Premier point, la fameuse refonte du jeu sous Unreal. Juste : non. On ressent un léger gain de netteté sur les décors, un affichage globalement plus précis (forcément), mais rien qui ne justifie un remake. Lionhead a récupéré chaque zone, l'a modélisée à l'identique, en omettant un certain nombre de détails et, surtout, en bâclant le travail sur les éclairages, qui donnaient toute leur singularité aux décors de l'original. Résultat, on se retrouve avec un environnement mignonnet, curieusement terne, souvent dépourvu d'un certain charme, précisément celui qu'on trouvait au premier Fable. C'est particulièrement criant vers le début du jeu, avec une verdure qui tient plus de la paille desséchée (Oakvale, qu'es-tu devenue ?) et des tons généraux qui s'inscrivent dans les productions habituelles Unreal, comme si ce moteur n'avait pas l'option "décors colorés". Triste. Pour le reste, Lionhead a un peu fait n'importe quoi. Par exemple, il y a une interface entièrement refondue. A priori, c'est bien, car c'était l'une des faiblesses de l'original. Or, l'interface est seulement refondue ; elle n'est en rien meilleure. Les menus sont toujours empilés n'importe comment les uns sur les autres, la navigation n'est pas ergonomique, les interactions avec les autres PNJ sont à gérer avec prudence à cause de boutons contextuels qui ont tendance à changer de fonctions n'importe quand (faites attention, quand vous saluez quelqu'un, de ne pas lui offrir involontairement un diamant. Ouais). Il y a un petit plus, l'apparition de commandes inspirées de Fable II et III, avec notamment une gestion de la caméra beaucoup plus libre ; mais cette maniabilité apporte son bémol, une gestion des sorts à la ramasse et pas du tout en phase avec la prépondérance de la magie dans Fable I (cette jouabilité trouvait son sens dans Fable II grâce à un système de magie simplifié).

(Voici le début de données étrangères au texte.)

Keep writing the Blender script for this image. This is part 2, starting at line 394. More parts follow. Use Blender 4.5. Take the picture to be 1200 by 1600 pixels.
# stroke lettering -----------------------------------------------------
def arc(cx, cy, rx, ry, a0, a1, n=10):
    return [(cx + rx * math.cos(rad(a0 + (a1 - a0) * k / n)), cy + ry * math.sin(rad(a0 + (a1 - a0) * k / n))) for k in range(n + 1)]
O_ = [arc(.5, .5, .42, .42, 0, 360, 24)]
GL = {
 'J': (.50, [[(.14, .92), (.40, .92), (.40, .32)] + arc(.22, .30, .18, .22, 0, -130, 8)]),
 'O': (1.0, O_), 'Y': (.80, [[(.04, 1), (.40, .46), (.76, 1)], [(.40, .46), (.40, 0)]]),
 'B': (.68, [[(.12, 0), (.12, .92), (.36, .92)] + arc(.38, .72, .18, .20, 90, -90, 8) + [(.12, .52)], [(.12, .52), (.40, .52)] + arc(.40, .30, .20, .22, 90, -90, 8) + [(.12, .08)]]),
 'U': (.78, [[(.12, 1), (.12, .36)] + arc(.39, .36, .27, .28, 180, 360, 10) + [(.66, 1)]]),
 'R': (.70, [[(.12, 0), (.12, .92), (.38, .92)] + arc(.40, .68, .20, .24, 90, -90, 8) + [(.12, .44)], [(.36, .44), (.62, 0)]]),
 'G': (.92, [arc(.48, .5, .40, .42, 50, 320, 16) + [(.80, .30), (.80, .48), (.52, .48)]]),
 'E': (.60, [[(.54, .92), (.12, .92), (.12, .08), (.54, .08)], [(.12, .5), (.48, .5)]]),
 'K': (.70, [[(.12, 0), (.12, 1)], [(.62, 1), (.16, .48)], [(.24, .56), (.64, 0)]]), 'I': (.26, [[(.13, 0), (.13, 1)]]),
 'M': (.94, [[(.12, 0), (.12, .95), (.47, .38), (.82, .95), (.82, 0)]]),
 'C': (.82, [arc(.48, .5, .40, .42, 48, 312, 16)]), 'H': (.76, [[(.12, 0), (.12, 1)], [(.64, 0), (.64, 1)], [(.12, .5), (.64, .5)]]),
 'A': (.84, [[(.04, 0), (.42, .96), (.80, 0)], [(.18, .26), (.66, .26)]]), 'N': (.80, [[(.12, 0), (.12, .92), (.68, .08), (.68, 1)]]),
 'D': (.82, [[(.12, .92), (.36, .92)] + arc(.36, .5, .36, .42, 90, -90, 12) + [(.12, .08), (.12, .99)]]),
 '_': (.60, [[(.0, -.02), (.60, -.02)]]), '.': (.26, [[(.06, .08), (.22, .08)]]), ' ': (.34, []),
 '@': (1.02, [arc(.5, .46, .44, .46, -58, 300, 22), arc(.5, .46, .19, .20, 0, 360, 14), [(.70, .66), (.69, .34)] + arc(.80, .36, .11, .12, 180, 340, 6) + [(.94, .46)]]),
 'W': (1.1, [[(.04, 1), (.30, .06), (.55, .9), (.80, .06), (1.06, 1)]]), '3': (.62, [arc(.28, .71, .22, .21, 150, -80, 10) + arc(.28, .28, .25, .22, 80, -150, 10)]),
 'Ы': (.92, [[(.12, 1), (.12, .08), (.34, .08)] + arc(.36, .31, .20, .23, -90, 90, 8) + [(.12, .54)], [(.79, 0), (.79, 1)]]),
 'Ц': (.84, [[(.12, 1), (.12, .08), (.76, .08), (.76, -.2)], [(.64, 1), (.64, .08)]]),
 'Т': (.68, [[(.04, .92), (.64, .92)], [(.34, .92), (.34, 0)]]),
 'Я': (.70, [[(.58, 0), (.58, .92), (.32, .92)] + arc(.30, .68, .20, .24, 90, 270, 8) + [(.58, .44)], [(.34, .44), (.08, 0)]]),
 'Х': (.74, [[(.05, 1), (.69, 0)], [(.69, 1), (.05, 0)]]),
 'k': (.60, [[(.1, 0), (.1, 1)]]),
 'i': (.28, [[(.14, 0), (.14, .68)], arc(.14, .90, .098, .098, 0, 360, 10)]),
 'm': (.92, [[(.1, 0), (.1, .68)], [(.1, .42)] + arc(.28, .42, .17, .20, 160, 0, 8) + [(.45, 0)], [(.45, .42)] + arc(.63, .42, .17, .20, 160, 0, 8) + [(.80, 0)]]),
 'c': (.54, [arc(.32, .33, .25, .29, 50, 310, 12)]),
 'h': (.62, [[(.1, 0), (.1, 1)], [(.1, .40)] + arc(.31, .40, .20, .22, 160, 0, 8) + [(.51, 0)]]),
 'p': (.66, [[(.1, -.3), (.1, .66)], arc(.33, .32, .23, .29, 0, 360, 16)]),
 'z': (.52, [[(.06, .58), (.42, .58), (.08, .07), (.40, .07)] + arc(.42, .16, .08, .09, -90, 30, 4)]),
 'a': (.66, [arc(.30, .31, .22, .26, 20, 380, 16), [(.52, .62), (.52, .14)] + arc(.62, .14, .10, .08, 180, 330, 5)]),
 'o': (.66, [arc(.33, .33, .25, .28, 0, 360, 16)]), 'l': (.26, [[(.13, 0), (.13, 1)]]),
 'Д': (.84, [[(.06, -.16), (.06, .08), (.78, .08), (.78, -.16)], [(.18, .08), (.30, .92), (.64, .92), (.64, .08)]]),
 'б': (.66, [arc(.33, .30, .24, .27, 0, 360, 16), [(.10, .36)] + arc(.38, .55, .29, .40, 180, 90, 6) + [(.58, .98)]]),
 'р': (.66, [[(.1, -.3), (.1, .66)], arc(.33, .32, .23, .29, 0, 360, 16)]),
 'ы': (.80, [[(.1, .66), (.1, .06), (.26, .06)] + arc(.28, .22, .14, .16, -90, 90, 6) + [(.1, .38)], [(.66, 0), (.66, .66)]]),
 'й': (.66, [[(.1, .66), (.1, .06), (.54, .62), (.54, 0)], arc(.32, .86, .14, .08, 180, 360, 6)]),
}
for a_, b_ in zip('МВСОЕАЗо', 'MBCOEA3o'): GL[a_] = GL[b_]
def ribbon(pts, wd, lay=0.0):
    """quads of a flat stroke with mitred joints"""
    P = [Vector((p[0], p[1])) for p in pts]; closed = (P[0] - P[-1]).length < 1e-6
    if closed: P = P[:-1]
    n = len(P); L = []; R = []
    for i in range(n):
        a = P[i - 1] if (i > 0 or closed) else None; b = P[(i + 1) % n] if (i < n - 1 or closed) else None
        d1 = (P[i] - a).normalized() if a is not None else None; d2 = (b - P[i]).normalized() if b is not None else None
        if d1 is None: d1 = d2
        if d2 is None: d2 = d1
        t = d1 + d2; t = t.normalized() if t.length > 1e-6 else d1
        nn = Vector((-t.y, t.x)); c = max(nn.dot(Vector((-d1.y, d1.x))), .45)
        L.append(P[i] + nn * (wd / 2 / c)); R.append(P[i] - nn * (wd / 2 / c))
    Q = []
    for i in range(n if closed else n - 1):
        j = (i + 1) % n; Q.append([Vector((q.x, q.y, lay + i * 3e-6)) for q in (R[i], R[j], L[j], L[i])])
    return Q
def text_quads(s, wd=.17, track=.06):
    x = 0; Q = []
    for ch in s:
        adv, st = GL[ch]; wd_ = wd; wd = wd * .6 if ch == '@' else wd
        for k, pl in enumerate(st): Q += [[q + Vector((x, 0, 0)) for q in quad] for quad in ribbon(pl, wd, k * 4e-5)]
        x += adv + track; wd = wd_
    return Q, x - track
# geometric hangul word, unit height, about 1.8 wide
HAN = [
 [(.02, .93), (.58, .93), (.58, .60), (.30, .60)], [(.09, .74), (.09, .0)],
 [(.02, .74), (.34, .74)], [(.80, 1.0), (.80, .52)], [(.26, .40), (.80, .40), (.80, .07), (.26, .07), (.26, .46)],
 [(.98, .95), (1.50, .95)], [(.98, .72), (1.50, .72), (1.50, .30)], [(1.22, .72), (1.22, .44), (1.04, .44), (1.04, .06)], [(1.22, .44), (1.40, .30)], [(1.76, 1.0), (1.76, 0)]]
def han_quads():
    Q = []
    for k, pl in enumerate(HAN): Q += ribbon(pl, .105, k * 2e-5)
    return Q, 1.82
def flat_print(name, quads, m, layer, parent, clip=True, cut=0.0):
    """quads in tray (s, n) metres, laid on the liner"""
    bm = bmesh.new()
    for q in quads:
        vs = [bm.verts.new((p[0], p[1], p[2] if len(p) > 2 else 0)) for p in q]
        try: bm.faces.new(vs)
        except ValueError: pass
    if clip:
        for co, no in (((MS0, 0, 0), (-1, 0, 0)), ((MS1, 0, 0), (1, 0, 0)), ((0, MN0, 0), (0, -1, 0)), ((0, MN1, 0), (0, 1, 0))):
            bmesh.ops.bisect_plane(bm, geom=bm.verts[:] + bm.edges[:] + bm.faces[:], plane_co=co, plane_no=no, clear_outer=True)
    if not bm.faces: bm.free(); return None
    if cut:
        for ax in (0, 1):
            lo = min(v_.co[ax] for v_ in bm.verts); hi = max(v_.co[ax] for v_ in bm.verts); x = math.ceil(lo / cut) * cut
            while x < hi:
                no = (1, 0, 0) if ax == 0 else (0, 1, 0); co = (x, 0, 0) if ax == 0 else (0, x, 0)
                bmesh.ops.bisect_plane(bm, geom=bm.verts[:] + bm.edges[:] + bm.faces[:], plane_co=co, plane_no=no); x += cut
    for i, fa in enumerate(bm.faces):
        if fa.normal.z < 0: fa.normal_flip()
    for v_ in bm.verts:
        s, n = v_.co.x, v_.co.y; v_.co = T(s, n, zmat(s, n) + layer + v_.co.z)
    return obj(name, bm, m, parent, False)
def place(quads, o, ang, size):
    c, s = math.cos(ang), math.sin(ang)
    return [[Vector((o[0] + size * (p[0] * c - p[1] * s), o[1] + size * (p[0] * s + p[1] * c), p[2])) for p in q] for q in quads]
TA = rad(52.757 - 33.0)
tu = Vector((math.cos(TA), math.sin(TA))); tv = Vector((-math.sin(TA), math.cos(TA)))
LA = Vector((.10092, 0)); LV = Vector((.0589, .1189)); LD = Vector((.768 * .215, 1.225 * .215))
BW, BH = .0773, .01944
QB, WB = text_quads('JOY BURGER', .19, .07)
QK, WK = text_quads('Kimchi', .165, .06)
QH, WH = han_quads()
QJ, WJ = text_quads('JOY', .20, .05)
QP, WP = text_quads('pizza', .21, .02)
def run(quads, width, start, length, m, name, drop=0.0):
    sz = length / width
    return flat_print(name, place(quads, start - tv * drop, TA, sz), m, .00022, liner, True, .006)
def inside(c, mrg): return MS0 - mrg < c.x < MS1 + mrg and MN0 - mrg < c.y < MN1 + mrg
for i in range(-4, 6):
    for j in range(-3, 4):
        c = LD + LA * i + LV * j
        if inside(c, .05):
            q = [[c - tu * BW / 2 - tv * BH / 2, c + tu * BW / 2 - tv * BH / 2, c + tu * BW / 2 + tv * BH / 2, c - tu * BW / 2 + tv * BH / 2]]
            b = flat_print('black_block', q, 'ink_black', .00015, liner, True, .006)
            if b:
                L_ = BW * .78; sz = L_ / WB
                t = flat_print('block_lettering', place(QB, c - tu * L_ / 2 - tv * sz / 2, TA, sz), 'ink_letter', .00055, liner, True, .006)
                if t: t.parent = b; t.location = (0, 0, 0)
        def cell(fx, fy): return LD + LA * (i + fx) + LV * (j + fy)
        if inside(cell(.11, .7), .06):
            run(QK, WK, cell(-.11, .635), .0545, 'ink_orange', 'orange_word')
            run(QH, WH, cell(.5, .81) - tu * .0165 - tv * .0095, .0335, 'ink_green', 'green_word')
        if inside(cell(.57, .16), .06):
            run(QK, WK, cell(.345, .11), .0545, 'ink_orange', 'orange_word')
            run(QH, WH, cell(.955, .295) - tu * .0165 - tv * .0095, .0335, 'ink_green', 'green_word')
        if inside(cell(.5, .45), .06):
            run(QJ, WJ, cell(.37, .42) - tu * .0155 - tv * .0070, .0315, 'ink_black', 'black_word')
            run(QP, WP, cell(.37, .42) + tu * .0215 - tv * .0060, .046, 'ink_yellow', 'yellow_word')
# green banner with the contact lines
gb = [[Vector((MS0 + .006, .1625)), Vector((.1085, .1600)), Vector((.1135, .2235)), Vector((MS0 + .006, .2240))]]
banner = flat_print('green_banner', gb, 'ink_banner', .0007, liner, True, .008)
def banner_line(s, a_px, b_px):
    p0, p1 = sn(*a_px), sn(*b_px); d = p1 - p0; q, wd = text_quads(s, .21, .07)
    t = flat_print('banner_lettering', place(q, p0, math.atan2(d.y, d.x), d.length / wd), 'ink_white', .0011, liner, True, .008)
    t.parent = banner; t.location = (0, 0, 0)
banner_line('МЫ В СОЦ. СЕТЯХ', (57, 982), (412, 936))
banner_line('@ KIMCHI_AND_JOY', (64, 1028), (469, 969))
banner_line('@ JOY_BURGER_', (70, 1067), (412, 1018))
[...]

Parlons peu, parlons bien : l'unique intérêt de Fable Anniversary réside dans l'ajout d'un mode de difficulté supérieur. Dans celui-ci, les dégâts infligés par les ennemis sont beaucoup plus importants et il n'y aucune fiole de résurrection. C'est plutôt chouette, même si les pros trouveront la parade (indice : développer le combat à distance) et que le défi est loin d'être insurmontable (surtout pour ceux qui ont déjà fait le jeu). Aussi, le support Steamworks et la présence de succès, au demeurant bon esprit, permettent d'adoucir l'addition. Mais c'est un peu maigre, surtout quand on considère le downgrade artistique plutôt sensible par rapport à l'original. Quand on aime, on ne compte pas, et cette édition a le bon goût d'arriver dix ans après le mythe, ravivant le feu d'une passion qu'on prendra plaisir à alimenter de nouveau ; mais franchement, chez Lionhead, on se dit parfois qu'ils filent un mauvais coton.